DESPITE KEEN’s GROWTH, and Sam’s success, things had not been going particularly well for Bumps at the label. He still did not have a written contract spelling out either his partnership agreement or his profit participation, and his relationship with John Siamas grew increasingly testy that summer. At the beginning of July, he had asked for a clarification of his status and, a month later, demanded an accounting, since he had as yet received no royalties. In response, as he understood it, he was promised formal recognition of his ownership share in the company, but, he was given to understand, this would be in lieu of unpaid royalties, so there was still no hope of money actually changing hands.
Sam, too, was upset with him, Bumps had little doubt it was at Alex’s instigation. Bumps had reassured Sam again and again that here at Keen, unlike Specialty, they were going to own their own publishing, that Siamas had promised them at least an equal share in their own songs with Higuera, Keen’s publishing arm. But so far not a word had come from the company itself, and Sam kept pressing
him for proof. Bumps knew that Alexander was always playing devil’s advocate, telling Sam Bumps didn’t know what he was talking about, that you needed more than pretty promises to be in business, and Bumps put down Sam’s growing impatience to Alexander’s interference. One time Sam said to him, “You taking care of all these other people’s business instead of taking care of mine—and I’m your bread and butter.” Which shocked Bumps in a way, but he thought it was just a little too much ego and would most likely pass.
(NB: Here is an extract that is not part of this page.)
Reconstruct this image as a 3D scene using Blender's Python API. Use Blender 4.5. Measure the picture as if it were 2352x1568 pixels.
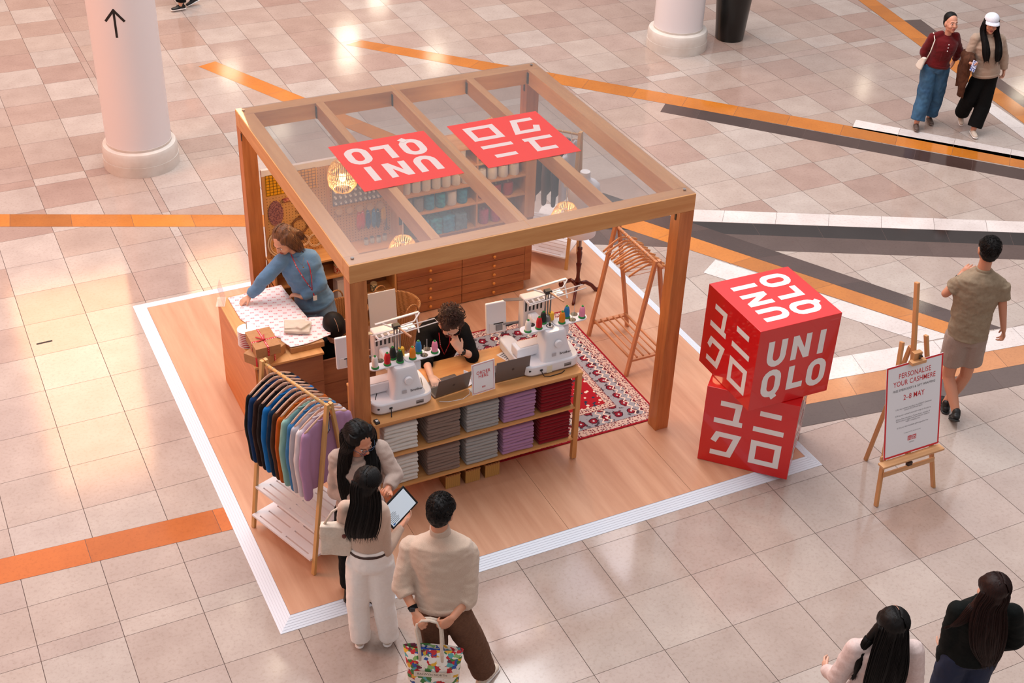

Then his “assistant,” Fred Smith, left over what Bumps might have termed a little “misunderstanding” but to Fred was more a matter of his life’s blood: his songs. It all came back to “Western Movies,” the novelty number that Fred and Cliff Goldsmith had written for Sam and that Bumps kept stringing them along about. Nothing happened and nothing happened, and finally Fred’s mother, Effie Smith, a blues singer who with her husband, John Criner, had various music business enterprises of her own, was taking this group called the Challengers into the studio for the first time, “and she let me hear the stuff [that they were gonna cut], and I said, ‘Man, me and Cliff got a song that would make them number one.’ So I told Cliff, I said, ‘Man, I’m just tired of Bumps. Let’s go do it.’” The group changed its name to the Olympics, the song was a hit right out of the chute, and when he got wind of what Fred and Cliff had done, Bumps fired Fred and recorded the song on his wife, Marlene, who no one had even known was a singer up till then.
It was as if Bumps’ magic was deserting him. René Hall’s description of Bumps in the studio could just as easily have summed up the man: “He would just talk loud and boss everybody around and create the impression that he knew what he was doing. Then he would hire capable people that would straighten it out and do it their way, and he’d say, ‘Yes, that’s what I want.’” Only now it seemed some of those very problem solvers were instead creating problems of their own.